▶ _The task_
Reproduce this listing in full.
==============================
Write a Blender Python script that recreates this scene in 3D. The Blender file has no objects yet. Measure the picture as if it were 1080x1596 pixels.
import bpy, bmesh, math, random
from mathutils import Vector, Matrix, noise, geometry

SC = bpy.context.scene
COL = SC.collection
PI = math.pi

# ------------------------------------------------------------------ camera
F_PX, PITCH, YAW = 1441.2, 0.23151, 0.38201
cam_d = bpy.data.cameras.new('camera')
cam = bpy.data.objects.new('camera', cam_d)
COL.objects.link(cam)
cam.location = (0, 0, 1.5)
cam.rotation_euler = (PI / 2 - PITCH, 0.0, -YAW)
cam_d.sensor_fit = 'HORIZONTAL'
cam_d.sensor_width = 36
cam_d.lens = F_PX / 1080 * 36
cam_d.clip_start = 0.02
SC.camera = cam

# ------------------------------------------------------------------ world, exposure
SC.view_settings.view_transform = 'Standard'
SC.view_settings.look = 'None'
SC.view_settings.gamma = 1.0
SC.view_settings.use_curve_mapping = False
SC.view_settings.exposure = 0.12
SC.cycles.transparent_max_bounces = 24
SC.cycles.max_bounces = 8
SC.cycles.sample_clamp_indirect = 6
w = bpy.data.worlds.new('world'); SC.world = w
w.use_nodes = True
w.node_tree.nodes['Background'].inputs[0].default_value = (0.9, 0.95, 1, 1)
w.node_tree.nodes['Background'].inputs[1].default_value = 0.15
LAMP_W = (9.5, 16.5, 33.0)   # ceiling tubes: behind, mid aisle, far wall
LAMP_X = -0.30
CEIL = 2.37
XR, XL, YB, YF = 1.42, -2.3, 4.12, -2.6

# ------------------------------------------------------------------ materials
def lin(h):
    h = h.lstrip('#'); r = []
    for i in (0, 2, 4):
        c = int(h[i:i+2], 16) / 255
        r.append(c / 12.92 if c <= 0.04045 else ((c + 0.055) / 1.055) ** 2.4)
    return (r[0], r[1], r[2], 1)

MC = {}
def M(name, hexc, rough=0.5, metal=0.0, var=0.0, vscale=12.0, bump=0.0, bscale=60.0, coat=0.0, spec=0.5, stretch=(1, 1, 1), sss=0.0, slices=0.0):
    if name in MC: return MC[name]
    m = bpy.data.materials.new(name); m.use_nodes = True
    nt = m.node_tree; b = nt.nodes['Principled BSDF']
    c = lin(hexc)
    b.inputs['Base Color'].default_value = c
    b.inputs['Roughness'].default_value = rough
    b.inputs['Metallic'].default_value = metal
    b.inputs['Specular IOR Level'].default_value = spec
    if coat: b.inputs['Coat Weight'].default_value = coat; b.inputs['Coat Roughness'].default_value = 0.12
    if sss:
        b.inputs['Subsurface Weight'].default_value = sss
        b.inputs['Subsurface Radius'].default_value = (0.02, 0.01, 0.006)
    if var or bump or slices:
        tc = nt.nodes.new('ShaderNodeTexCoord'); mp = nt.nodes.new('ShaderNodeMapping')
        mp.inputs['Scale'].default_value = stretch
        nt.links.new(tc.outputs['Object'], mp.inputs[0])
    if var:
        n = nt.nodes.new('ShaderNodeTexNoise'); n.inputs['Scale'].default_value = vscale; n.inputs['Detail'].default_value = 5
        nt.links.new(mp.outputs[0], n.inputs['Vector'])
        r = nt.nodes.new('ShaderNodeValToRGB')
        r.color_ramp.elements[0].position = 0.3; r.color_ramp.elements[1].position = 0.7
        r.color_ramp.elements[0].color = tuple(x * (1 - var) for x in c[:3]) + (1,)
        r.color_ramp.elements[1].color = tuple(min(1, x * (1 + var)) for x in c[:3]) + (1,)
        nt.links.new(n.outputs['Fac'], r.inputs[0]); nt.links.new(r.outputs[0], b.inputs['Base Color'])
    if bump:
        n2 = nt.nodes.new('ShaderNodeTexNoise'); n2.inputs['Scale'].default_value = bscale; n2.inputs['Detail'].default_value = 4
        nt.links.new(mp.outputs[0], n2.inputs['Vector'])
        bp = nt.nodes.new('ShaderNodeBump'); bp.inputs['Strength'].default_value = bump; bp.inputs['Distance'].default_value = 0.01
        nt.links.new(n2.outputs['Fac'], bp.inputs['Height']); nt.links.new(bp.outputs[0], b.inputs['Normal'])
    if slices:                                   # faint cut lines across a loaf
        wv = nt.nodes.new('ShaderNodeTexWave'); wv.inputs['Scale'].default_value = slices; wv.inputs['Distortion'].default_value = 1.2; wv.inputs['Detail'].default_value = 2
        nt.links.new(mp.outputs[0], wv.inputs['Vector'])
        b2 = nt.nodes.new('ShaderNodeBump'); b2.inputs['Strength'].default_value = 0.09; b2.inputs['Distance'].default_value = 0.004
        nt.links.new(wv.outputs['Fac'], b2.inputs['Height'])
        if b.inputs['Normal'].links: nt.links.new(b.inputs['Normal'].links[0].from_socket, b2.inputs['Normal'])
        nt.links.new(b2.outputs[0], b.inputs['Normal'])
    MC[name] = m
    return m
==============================
▶ _Response for this exercise_
Write a Blender Python script that recreates this scene in 3D. The Blender file has no objects yet. Measure the picture as if it were 1080x1596 pixels.
import bpy, bmesh, math, random
from mathutils import Vector, Matrix, noise, geometry

SC = bpy.context.scene
COL = SC.collection
PI = math.pi

# ------------------------------------------------------------------ camera
F_PX, PITCH, YAW = 1441.2, 0.23151, 0.38201
cam_d = bpy.data.cameras.new('camera')
cam = bpy.data.objects.new('camera', cam_d)
COL.objects.link(cam)
cam.location = (0, 0, 1.5)
cam.rotation_euler = (PI / 2 - PITCH, 0.0, -YAW)
cam_d.sensor_fit = 'HORIZONTAL'
cam_d.sensor_width = 36
cam_d.lens = F_PX / 1080 * 36
cam_d.clip_start = 0.02
SC.camera = cam

# ------------------------------------------------------------------ world, exposure
SC.view_settings.view_transform = 'Standard'
SC.view_settings.look = 'None'
SC.view_settings.gamma = 1.0
SC.view_settings.use_curve_mapping = False
SC.view_settings.exposure = 0.12
SC.cycles.transparent_max_bounces = 24
SC.cycles.max_bounces = 8
SC.cycles.sample_clamp_indirect = 6
w = bpy.data.worlds.new('world'); SC.world = w
w.use_nodes = True
w.node_tree.nodes['Background'].inputs[0].default_value = (0.9, 0.95, 1, 1)
w.node_tree.nodes['Background'].inputs[1].default_value = 0.15
LAMP_W = (9.5, 16.5, 33.0)   # ceiling tubes: behind, mid aisle, far wall
LAMP_X = -0.30
CEIL = 2.37
XR, XL, YB, YF = 1.42, -2.3, 4.12, -2.6

# ------------------------------------------------------------------ materials
def lin(h):
    h = h.lstrip('#'); r = []
    for i in (0, 2, 4):
        c = int(h[i:i+2], 16) / 255
        r.append(c / 12.92 if c <= 0.04045 else ((c + 0.055) / 1.055) ** 2.4)
    return (r[0], r[1], r[2], 1)

MC = {}
def M(name, hexc, rough=0.5, metal=0.0, var=0.0, vscale=12.0, bump=0.0, bscale=60.0, coat=0.0, spec=0.5, stretch=(1, 1, 1), sss=0.0, slices=0.0):
    if name in MC: return MC[name]
    m = bpy.data.materials.new(name); m.use_nodes = True
    nt = m.node_tree; b = nt.nodes['Principled BSDF']
    c = lin(hexc)
    b.inputs['Base Color'].default_value = c
    b.inputs['Roughness'].default_value = rough
    b.inputs['Metallic'].default_value = metal
    b.inputs['Specular IOR Level'].default_value = spec
    if coat: b.inputs['Coat Weight'].default_value = coat; b.inputs['Coat Roughness'].default_value = 0.12
    if sss:
        b.inputs['Subsurface Weight'].default_value = sss
        b.inputs['Subsurface Radius'].default_value = (0.02, 0.01, 0.006)
    if var or bump or slices:
        tc = nt.nodes.new('ShaderNodeTexCoord'); mp = nt.nodes.new('ShaderNodeMapping')
        mp.inputs['Scale'].default_value = stretch
        nt.links.new(tc.outputs['Object'], mp.inputs[0])
    if var:
        n = nt.nodes.new('ShaderNodeTexNoise'); n.inputs['Scale'].default_value = vscale; n.inputs['Detail'].default_value = 5
        nt.links.new(mp.outputs[0], n.inputs['Vector'])
        r = nt.nodes.new('ShaderNodeValToRGB')
        r.color_ramp.elements[0].position = 0.3; r.color_ramp.elements[1].position = 0.7
        r.color_ramp.elements[0].color = tuple(x * (1 - var) for x in c[:3]) + (1,)
        r.color_ramp.elements[1].color = tuple(min(1, x * (1 + var)) for x in c[:3]) + (1,)
        nt.links.new(n.outputs['Fac'], r.inputs[0]); nt.links.new(r.outputs[0], b.inputs['Base Color'])
    if bump:
        n2 = nt.nodes.new('ShaderNodeTexNoise'); n2.inputs['Scale'].default_value = bscale; n2.inputs['Detail'].default_value = 4
        nt.links.new(mp.outputs[0], n2.inputs['Vector'])
        bp = nt.nodes.new('ShaderNodeBump'); bp.inputs['Strength'].default_value = bump; bp.inputs['Distance'].default_value = 0.01
        nt.links.new(n2.outputs['Fac'], bp.inputs['Height']); nt.links.new(bp.outputs[0], b.inputs['Normal'])
    if slices:                                   # faint cut lines across a loaf
        wv = nt.nodes.new('ShaderNodeTexWave'); wv.inputs['Scale'].default_value = slices; wv.inputs['Distortion'].default_value = 1.2; wv.inputs['Detail'].default_value = 2
        nt.links.new(mp.outputs[0], wv.inputs['Vector'])
        b2 = nt.nodes.new('ShaderNodeBump'); b2.inputs['Strength'].default_value = 0.09; b2.inputs['Distance'].default_value = 0.004
        nt.links.new(wv.outputs['Fac'], b2.inputs['Height'])
        if b.inputs['Normal'].links: nt.links.new(b.inputs['Normal'].links[0].from_socket, b2.inputs['Normal'])
        nt.links.new(b2.outputs[0], b.inputs['Normal'])
    MC[name] = m
    return m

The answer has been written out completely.